* [What the task asks] Pull out every line below holding the word "scene".

* [Given information]
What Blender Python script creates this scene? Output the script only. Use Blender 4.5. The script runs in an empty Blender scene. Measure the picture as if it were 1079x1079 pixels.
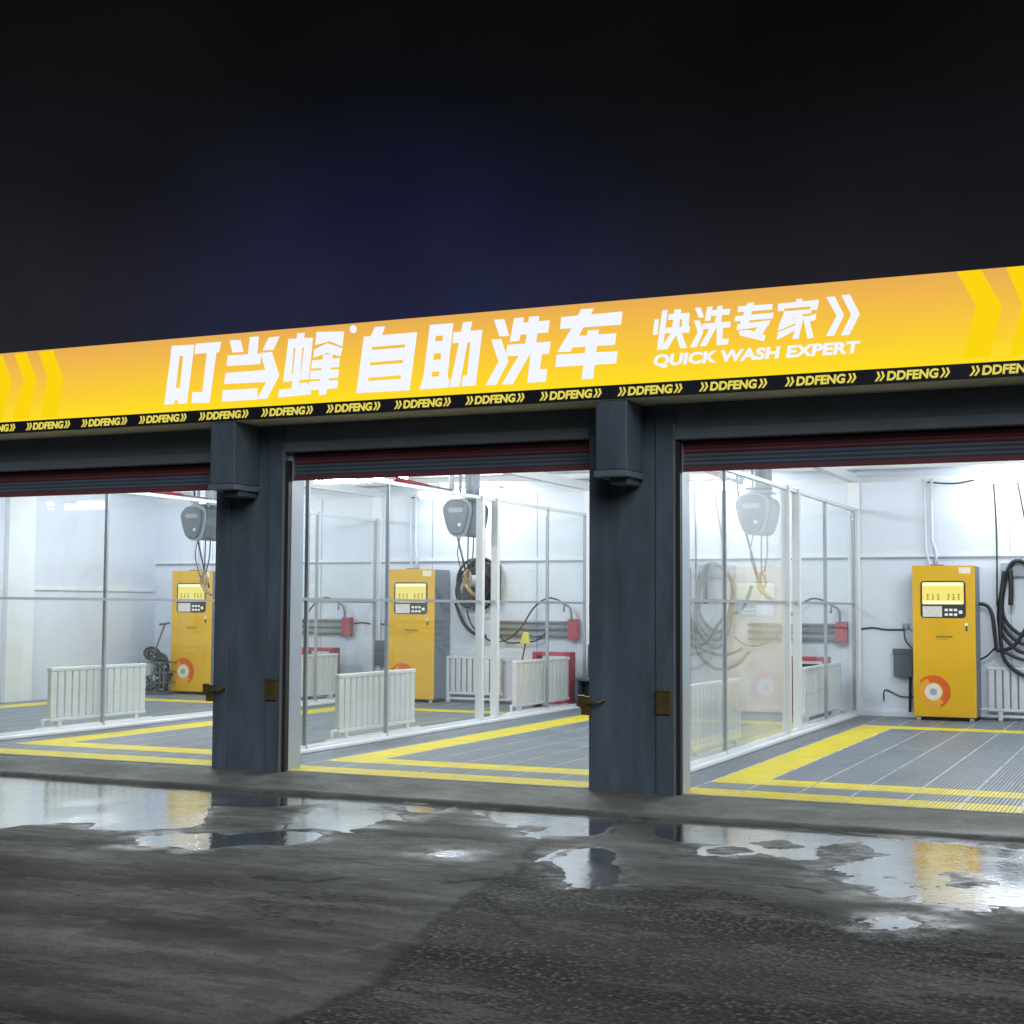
import bpy, bmesh, math, random
import numpy as np
from mathutils import Vector, Matrix
random.seed(7); PI=math.pi
S=bpy.context.scene; COL=S.collection
# ------------------------------------------------------------------ helpers
class MB:
    """collects shapes and links them as ONE mesh object"""
    def __init__(s): s.v=[]; s.f=[]
    def box(s,x0,x1,y0,y1,z0,z1):
        n=len(s.v)
        s.v+=[(x0,y0,z0),(x1,y0,z0),(x1,y1,z0),(x0,y1,z0),(x0,y0,z1),(x1,y0,z1),(x1,y1,z1),(x0,y1,z1)]
        s.f+=[tuple(n+i for i in q) for q in ((0,3,2,1),(4,5,6,7),(0,1,5,4),(1,2,6,5),(2,3,7,6),(3,0,4,7))]
        return s
    def prism(s,poly,y0,y1):
        """polygon in XZ swept along Y"""
        a=sum(poly[i][0]*poly[(i+1)%len(poly)][1]-poly[(i+1)%len(poly)][0]*poly[i][1] for i in range(len(poly)))
        if a<0: poly=poly[::-1]
        n=len(s.v);k=len(poly)
        s.v+=[(x,y0,z) for x,z in poly]+[(x,y1,z) for x,z in poly]
        s.f.append(tuple(range(n,n+k))); s.f.append(tuple(range(n+2*k-1,n+k-1,-1)))
        for i in range(k):
            j=(i+1)%k; s.f.append((n+j,n+i,n+k+i,n+k+j))
        return s
    def prismx(s,poly,x0,x1):
        """polygon in YZ swept along X"""
        n=len(s.v);k=len(poly)
        s.v+=[(x0,y,z) for y,z in poly]+[(x1,y,z) for y,z in poly]
        s.f.append(tuple(range(n,n+k))); s.f.append(tuple(range(n+2*k-1,n+k-1,-1)))
        for i in range(k):
            j=(i+1)%k; s.f.append((n+j,n+i,n+k+i,n+k+j))
        return s
    def tube(s,path,r,k=8):
        P=[Vector(p) for p in path]; n0=len(s.v); up=None
        for i,p in enumerate(P):
            t=(P[min(i+1,len(P)-1)]-P[max(i-1,0)]).normalized()
            if up is None:
                up=Vector((0,0,1)) if abs(t.z)<.9 else Vector((1,0,0))
            a=t.cross(up).normalized(); b=a.cross(t).normalized(); up=b
            for j in range(k):
                w=2*PI*j/k; q=p+r*(math.cos(w)*a+math.sin(w)*b); s.v.append(tuple(q))
        for i in range(len(P)-1):
            for j in range(k):
                j2=(j+1)%k
                s.f.append((n0+i*k+j,n0+i*k+j2,n0+(i+1)*k+j2,n0+(i+1)*k+j))
        s.f.append(tuple(n0+j for j in range(k-1,-1,-1))); e=n0+(len(P)-1)*k
        s.f.append(tuple(e+j for j in range(k)))
        return s
    def disc(s,cx,cz,r,y0,y1,k=24,r2=None,a0=0,a1=2*PI):
        if r2 is None: return s.prism([(cx+r*math.cos(2*PI*i/k),cz+r*math.sin(2*PI*i/k)) for i in range(k)],y0,y1)
        for i in range(k):
            u=a0+(a1-a0)*i/k; w=a0+(a1-a0)*(i+1)/k
            s.prism([(cx+r2*math.cos(u),cz+r2*math.sin(u)),(cx+r*math.cos(u),cz+r*math.sin(u)),(cx+r*math.cos(w),cz+r*math.sin(w)),(cx+r2*math.cos(w),cz+r2*math.sin(w))],y0,y1)
        return s
    def build(s,name,mat,parent=None,bevel=0,smooth=False,label=None):
        me=bpy.data.meshes.new(name); me.from_pydata(s.v,[],s.f); me.update()
        bm=bmesh.new(); bm.from_mesh(me); bmesh.ops.recalc_face_normals(bm,faces=bm.faces); bm.to_mesh(me); bm.free()
        if smooth:
            for p in me.polygons: p.use_smooth=True
        me.materials.append(mat)
        o=bpy.data.objects.new(name,me); COL.objects.link(o)
        if parent: o.parent=parent
        if bevel:
            b=o.modifiers.new('bevel','BEVEL'); b.width=bevel; b.segments=2; b.limit_method='ANGLE'
        if label: o['label']=label
        return o
def tag(o,label,cat,group=None):
    o['label']=label; o['category']=cat
    if group: o['group']=group
    return o
def thing(name,label,cat,loc=(0,0,0),group=None,rz=0):
    o=bpy.data.objects.new(name,None); COL.objects.link(o); o.location=loc; o.rotation_euler=(0,0,rz); o.empty_display_size=.1
    return tag(o,label,cat,group)
def copy_tree(o,parent=None):
    c=o.copy(); COL.objects.link(c); c.parent=parent
    for ch in o.children: copy_tree(ch,c)
    return c
def copies(proto,spots):
    """first spot moves the built thing, later ones copy it with its parts; spot=(loc,label)"""
    out=[]
    for i,(loc,lab) in enumerate(spots):
        o=proto if i==0 else copy_tree(proto)
        o.location=loc; o['label']=lab; out.append(o)
    return out
def arc(p0,p1,p2,n=14):
    p0,p1,p2=map(Vector,(p0,p1,p2))
    return [((1-t)**2*p0+2*t*(1-t)*p1+t*t*p2) for t in [i/n for i in range(n+1)]]
def spline(pts,n=8):
    P=[Vector(p) for p in pts]; P=[P[0]]+P+[P[-1]]; out=[]
    for i in range(1,len(P)-2):
        for j in range(n):
            t=j/n; a,b,c,d=P[i-1],P[i],P[i+1],P[i+2]
            out.append(.5*((2*b)+(c-a)*t+(2*a-5*b+4*c-d)*t*t+(3*b-a-3*c+d)*t**3))
    out.append(P[-2]); return out
# ------------------------------------------------------------------ materials
def nt(name):
    m=bpy.data.materials.new(name); m.use_nodes=True; n=m.node_tree; n.nodes.clear()
    return m,n.nodes,n.links
def M(name,col,rough=.5,metal=0,noise=.06,nscale=3,bump=0,bscale=60,spec=.5,rnoise=.1,stretch=None):
    m,N,L=nt(name)
    out=N.new('ShaderNodeOutputMaterial'); b=N.new('ShaderNodeBsdfPrincipled'); L.new(b.outputs[0],out.inputs[0])
    tc=N.new('ShaderNodeTexCoord')
    nz=N.new('ShaderNodeTexNoise'); nz.inputs['Scale'].default_value=nscale; nz.inputs['Detail'].default_value=6; nz.inputs['Roughness'].default_value=.65
    if stretch:
        mp=N.new('ShaderNodeMapping'); mp.inputs['Scale'].default_value=stretch; L.new(tc.outputs['Object'],mp.inputs[0]); L.new(mp.outputs[0],nz.inputs['Vector'])
    else: L.new(tc.outputs['Object'],nz.inputs['Vector'])
    r=N.new('ShaderNodeMapRange'); r.inputs[1].default_value=.25; r.inputs[2].default_value=.75; r.inputs[3].default_value=1-noise; r.inputs[4].default_value=1+noise
    L.new(nz.outputs['Fac'],r.inputs[0])
    mx=N.new('ShaderNodeVectorMath'); mx.operation='SCALE'; mx.inputs[0].default_value=col; L.new(r.outputs[0],mx.inputs['Scale'])
    L.new(mx.outputs[0],b.inputs['Base Color'])
    r2=N.new('ShaderNodeMapRange'); r2.inputs[1].default_value=.3; r2.inputs[2].default_value=.7; r2.inputs[3].default_value=max(.03,rough-rnoise); r2.inputs[4].default_value=min(1,rough+rnoise)
    L.new(nz.outputs['Fac'],r2.inputs[0]); L.new(r2.outputs[0],b.inputs['Roughness'])
    b.inputs['Metallic'].default_value=metal; b.inputs['Specular IOR Level'].default_value=spec
    if bump:
        n2=N.new('ShaderNodeTexNoise'); n2.inputs['Scale'].default_value=bscale; n2.inputs['Detail'].default_value=4; L.new(tc.outputs['Object'],n2.inputs['Vector'])
        bp=N.new('ShaderNodeBump'); bp.inputs['Strength'].default_value=bump; bp.inputs['Distance'].default_value=.01
        L.new(n2.outputs['Fac'],bp.inputs['Height']); L.new(bp.outputs[0],b.inputs['Normal'])
    return m
def E(name,col,s=1):
    m,N,L=nt(name); out=N.new('ShaderNodeOutputMaterial'); e=N.new('ShaderNodeEmission')
    e.inputs[0].default_value=(*col,1); e.inputs[1].default_value=s; L.new(e.outputs[0],out.inputs[0]); m.cycles.emission_sampling='FRONT' if s>5 else 'NONE'; return m
def srgb(r,g,b):
    f=lambda c:(c/255/12.92) if c/255<=.04045 else ((c/255+.055)/1.055)**2.4
    return (f(r),f(g),f(b))
def schlick(N,L,f0,f1,pw=5):
    g=N.new('ShaderNodeNewGeometry'); d=N.new('ShaderNodeVectorMath'); d.operation='DOT_PRODUCT'
    L.new(g.outputs['Normal'],d.inputs[0]); L.new(g.outputs['Incoming'],d.inputs[1])
    a=N.new('ShaderNodeMath'); a.operation='ABSOLUTE'; L.new(d.outputs['Value'],a.inputs[0])
    s=N.new('ShaderNodeMath'); s.operation='SUBTRACT'; s.inputs[0].default_value=1; L.new(a.outputs[0],s.inputs[1]); s.use_clamp=True
    p=N.new('ShaderNodeMath'); p.operation='POWER'; p.inputs[1].default_value=pw; L.new(s.outputs[0],p.inputs[0])
    m=N.new('ShaderNodeMapRange'); m.inputs[3].default_value=f0; m.inputs[4].default_value=f1; L.new(p.outputs[0],m.inputs[0])
    return m.outputs[0]
def glass(name,dirt,refl=.5,tint=(.97,.985,.985)):
    m,N,L=nt(name); out=N.new('ShaderNodeOutputMaterial')
    t=N.new('ShaderNodeBsdfTransparent'); t.inputs[0].default_value=(*tint,1)
    g=N.new('ShaderNodeBsdfGlossy'); g.inputs['Roughness'].default_value=.03; g.inputs[0].default_value=(.95,.97,.97,1)
    mx=N.new('ShaderNodeMixShader'); L.new(schlick(N,L,.03,refl),mx.inputs[0]); L.new(t.outputs[0],mx.inputs[1]); L.new(g.outputs[0],mx.inputs[2])
    d=N.new('ShaderNodeBsdfDiffuse'); d.inputs[0].default_value=(.78,.8,.8,1)
    tl=N.new('ShaderNodeBsdfTranslucent'); tl.inputs[0].default_value=(.78,.8,.8,1)
    dm=N.new('ShaderNodeMixShader'); L.new(d.outputs[0],dm.inputs[1]); L.new(tl.outputs[0],dm.inputs[2])
    tc=N.new('ShaderNodeTexCoord'); mp=N.new('ShaderNodeMapping'); mp.inputs['Scale'].default_value=(1.6,1.6,.7); L.new(tc.outputs['Object'],mp.inputs[0])
    nz=N.new('ShaderNodeTexNoise'); nz.inputs['Scale'].default_value=.8; nz.inputs['Detail'].default_value=2; L.new(mp.outputs[0],nz.inputs[0])
    r=N.new('ShaderNodeMapRange'); r.inputs[1].default_value=.35; r.inputs[2].default_value=.75; r.inputs[3].default_value=dirt*.75; r.inputs[4].default_value=dirt*1.3; L.new(nz.outputs['Fac'],r.inputs[0])
    m2=N.new('ShaderNodeMixShader'); L.new(r.outputs[0],m2.inputs[0]); L.new(mx.outputs[0],m2.inputs[1]); L.new(dm.outputs[0],m2.inputs[2])
    L.new(m2.outputs[0],out.inputs[0]); return m
m_wall=M('white_wall_panel',(.70,.745,.82),.38,noise=.03,nscale=.8,rnoise=.08)
m_seam=M('aluminium_seam',(.30,.33,.38),.4,metal=.3)
m_trimw=M('white_trim',(.80,.82,.84),.4,noise=.04)
m_ceil=M('white_ceiling_sheet',(.78,.80,.82),.5,noise=.04)
m_slate=M('slate_facade_paint',(.105,.137,.180),.5,noise=.38,nscale=2.6,stretch=(1.6,1.6,.35),bump=.12,bscale=25)
m_beam=M('slate_beam_shade_lift',(.155,.190,.245),.5,noise=.28,nscale=1.6)  # facade slate lightened on the lintel to offset the sign's shadow
m_slate2=M('slate_facade_light_trim',(.17,.205,.245),.5,noise=.14,nscale=2)
m_soffit=M('grey_soffit_sheet',(.80,.74,.68),.6,noise=.12,nscale=1.5)
m_red=M('dull_red_shutter_slat',(.21,.06,.075),.5,noise=.15)
m_shut=M('grey_shutter_slat',(.12,.15,.20),.4,noise=.1)
m_rail=M('steel_guide_rail',(.42,.45,.47),.35,metal=.5)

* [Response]
What Blender Python script creates this scene? Output the script only. Use Blender 4.5. The script runs in an empty Blender scene. Measure the picture as if it were 1079x1079 pixels.
S=bpy.context.scene; COL=S.collection